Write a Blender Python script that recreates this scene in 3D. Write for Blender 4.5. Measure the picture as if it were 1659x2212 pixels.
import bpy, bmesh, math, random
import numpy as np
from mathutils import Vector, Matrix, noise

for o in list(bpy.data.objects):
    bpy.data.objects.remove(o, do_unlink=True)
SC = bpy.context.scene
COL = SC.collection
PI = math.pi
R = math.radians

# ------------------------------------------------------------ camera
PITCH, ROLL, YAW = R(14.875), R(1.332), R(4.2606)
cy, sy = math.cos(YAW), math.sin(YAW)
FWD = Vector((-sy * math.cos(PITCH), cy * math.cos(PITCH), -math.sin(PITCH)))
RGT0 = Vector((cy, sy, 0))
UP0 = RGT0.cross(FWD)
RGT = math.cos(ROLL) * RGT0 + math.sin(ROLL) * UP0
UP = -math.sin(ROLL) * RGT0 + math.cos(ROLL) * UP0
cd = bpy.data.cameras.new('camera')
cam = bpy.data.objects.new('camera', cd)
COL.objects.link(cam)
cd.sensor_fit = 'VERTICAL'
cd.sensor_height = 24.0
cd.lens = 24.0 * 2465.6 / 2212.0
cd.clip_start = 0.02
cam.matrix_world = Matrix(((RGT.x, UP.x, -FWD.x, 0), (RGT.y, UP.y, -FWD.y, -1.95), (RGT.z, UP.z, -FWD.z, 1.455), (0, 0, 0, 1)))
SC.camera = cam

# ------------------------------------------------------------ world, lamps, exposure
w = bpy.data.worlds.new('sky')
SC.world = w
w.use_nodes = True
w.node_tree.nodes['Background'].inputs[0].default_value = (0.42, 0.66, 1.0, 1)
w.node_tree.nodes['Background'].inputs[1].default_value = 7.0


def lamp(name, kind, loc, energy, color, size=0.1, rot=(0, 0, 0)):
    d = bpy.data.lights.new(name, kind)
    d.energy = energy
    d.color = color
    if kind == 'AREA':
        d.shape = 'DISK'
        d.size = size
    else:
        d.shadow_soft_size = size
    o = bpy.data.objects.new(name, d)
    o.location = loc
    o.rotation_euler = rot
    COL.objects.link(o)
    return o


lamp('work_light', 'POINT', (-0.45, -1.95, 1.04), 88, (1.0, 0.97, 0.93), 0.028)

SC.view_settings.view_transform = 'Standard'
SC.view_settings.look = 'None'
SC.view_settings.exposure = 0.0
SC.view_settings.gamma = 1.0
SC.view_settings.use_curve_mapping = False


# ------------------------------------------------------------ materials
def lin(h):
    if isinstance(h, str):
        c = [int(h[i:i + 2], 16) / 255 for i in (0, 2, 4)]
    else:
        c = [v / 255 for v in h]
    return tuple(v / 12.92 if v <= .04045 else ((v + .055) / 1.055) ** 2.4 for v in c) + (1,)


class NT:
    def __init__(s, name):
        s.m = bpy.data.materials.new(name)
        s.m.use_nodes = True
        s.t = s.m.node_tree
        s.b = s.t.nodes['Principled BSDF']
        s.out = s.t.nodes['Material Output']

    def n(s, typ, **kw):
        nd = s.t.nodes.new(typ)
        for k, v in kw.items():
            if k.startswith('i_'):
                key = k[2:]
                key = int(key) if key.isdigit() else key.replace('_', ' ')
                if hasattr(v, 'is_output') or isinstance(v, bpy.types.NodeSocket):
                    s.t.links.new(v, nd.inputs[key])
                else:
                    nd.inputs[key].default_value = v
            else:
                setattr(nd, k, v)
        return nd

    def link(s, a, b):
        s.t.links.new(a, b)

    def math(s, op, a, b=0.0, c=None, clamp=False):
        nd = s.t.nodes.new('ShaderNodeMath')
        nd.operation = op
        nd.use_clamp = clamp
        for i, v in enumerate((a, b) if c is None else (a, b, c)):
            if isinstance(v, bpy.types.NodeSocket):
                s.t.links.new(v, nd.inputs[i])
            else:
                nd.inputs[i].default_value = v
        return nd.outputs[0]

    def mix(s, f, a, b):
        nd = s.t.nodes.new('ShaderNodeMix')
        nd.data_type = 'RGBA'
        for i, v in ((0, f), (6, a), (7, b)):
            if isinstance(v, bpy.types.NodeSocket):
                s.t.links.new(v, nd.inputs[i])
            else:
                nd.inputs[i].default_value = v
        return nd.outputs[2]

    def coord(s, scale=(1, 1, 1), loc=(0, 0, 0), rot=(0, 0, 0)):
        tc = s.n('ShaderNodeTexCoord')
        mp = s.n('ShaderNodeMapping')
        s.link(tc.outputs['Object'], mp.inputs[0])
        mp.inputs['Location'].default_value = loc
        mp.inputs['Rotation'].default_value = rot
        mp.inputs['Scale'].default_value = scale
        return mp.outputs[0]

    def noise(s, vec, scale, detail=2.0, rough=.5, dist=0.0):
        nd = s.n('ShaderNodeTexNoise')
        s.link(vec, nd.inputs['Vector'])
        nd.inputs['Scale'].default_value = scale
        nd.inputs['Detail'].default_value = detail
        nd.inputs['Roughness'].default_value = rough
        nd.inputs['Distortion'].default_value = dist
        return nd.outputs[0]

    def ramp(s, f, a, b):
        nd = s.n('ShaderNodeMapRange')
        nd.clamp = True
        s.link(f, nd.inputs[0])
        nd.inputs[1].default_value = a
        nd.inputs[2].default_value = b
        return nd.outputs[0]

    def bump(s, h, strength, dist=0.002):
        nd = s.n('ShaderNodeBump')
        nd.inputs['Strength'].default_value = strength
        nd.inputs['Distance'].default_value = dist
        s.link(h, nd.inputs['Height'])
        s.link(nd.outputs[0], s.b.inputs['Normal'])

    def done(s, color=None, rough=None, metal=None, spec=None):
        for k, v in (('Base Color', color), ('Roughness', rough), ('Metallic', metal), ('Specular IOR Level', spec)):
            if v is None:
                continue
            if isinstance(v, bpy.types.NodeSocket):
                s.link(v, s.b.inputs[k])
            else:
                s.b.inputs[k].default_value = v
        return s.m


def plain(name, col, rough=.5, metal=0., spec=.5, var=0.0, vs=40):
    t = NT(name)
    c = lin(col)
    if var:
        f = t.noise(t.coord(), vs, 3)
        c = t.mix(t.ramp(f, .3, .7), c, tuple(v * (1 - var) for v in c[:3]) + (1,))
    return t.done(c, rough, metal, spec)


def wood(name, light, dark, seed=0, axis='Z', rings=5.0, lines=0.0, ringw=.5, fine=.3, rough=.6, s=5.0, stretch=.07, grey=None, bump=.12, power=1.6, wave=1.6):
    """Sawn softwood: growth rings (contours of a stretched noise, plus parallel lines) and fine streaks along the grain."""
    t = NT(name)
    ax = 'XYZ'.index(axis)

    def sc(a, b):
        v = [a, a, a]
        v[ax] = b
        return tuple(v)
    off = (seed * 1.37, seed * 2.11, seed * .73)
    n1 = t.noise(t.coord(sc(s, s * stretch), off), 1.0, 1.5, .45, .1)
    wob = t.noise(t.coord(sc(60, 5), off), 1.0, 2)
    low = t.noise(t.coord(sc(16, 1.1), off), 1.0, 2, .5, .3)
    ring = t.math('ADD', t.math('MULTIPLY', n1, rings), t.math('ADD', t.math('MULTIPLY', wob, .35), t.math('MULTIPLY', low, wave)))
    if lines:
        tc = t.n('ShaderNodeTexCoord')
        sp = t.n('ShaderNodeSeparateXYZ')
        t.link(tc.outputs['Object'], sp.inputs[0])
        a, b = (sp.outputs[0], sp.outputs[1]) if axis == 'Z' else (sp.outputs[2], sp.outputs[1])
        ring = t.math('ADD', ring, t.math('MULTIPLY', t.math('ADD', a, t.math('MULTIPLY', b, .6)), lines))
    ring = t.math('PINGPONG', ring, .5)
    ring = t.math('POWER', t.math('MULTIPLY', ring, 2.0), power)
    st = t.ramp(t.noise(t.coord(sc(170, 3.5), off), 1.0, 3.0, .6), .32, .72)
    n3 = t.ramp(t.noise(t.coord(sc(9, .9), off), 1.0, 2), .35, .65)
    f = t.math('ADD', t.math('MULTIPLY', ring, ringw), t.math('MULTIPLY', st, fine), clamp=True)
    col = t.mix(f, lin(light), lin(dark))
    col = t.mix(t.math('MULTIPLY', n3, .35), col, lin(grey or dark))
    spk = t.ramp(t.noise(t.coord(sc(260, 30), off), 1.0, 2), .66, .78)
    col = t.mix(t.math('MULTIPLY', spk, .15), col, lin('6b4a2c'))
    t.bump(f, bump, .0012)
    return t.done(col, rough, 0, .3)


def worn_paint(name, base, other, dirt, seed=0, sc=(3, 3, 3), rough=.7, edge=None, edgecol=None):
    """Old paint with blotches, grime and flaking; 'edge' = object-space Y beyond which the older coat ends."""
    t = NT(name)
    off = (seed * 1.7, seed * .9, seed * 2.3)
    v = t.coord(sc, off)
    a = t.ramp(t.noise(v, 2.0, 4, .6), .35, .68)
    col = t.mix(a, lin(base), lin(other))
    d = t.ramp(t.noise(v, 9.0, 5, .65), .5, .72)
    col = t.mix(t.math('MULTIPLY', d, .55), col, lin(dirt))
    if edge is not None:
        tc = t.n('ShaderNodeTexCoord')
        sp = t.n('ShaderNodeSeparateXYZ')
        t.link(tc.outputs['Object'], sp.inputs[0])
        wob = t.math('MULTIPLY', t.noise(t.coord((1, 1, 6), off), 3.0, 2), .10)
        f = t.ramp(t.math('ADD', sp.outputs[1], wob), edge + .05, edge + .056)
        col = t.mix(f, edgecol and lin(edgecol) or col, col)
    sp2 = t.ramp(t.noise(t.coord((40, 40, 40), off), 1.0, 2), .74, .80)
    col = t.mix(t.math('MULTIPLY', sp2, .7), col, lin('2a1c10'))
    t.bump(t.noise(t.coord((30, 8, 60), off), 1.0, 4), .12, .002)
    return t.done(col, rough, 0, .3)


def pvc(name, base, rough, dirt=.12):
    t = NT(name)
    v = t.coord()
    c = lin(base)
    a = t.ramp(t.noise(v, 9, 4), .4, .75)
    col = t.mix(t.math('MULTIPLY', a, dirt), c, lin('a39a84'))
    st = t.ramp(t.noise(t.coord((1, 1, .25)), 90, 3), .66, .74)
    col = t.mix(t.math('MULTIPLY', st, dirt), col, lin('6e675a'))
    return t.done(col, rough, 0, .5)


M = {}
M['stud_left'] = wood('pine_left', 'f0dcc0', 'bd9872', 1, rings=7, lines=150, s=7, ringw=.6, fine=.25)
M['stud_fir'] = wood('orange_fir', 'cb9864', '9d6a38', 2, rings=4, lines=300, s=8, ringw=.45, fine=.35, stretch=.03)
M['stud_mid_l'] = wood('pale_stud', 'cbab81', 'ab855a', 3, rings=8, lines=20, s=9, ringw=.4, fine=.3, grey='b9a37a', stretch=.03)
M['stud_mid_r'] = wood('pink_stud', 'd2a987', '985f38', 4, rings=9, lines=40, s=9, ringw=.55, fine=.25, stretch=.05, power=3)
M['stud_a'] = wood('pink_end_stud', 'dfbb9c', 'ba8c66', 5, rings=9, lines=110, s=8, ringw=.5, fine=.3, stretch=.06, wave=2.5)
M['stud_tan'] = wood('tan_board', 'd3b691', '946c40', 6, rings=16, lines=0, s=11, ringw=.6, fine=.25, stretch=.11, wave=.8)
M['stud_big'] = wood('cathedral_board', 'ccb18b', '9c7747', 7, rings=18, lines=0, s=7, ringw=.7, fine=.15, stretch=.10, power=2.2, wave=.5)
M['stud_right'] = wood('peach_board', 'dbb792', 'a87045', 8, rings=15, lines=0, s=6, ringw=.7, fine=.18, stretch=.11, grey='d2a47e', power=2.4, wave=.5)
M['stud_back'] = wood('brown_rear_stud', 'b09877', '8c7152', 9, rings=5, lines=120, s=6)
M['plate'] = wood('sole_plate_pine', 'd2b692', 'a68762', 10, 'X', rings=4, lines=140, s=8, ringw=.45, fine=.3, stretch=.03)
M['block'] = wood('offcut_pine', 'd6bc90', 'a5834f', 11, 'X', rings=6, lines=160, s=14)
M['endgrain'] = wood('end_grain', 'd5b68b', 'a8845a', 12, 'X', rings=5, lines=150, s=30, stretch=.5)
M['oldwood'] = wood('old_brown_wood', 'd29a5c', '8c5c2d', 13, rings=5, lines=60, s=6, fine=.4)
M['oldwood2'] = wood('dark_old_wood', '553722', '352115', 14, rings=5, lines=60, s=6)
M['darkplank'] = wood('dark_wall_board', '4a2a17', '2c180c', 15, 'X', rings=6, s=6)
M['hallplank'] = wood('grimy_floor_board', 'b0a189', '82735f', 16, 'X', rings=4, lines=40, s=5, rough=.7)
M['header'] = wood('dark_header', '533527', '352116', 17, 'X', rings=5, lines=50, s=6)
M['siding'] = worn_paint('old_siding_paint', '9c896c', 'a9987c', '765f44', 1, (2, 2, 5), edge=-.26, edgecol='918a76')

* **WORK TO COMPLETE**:
Return exactly the lines from the beginning of the data above through the one containing "from mathutils import Vector, Matrix, noise", please. Include both end lines and add nothing else.

* **WRITTEN ANSWER**:
Write a Blender Python script that recreates this scene in 3D. Write for Blender 4.5. Measure the picture as if it were 1659x2212 pixels.
import bpy, bmesh, math, random
import numpy as np
from mathutils import Vector, Matrix, noise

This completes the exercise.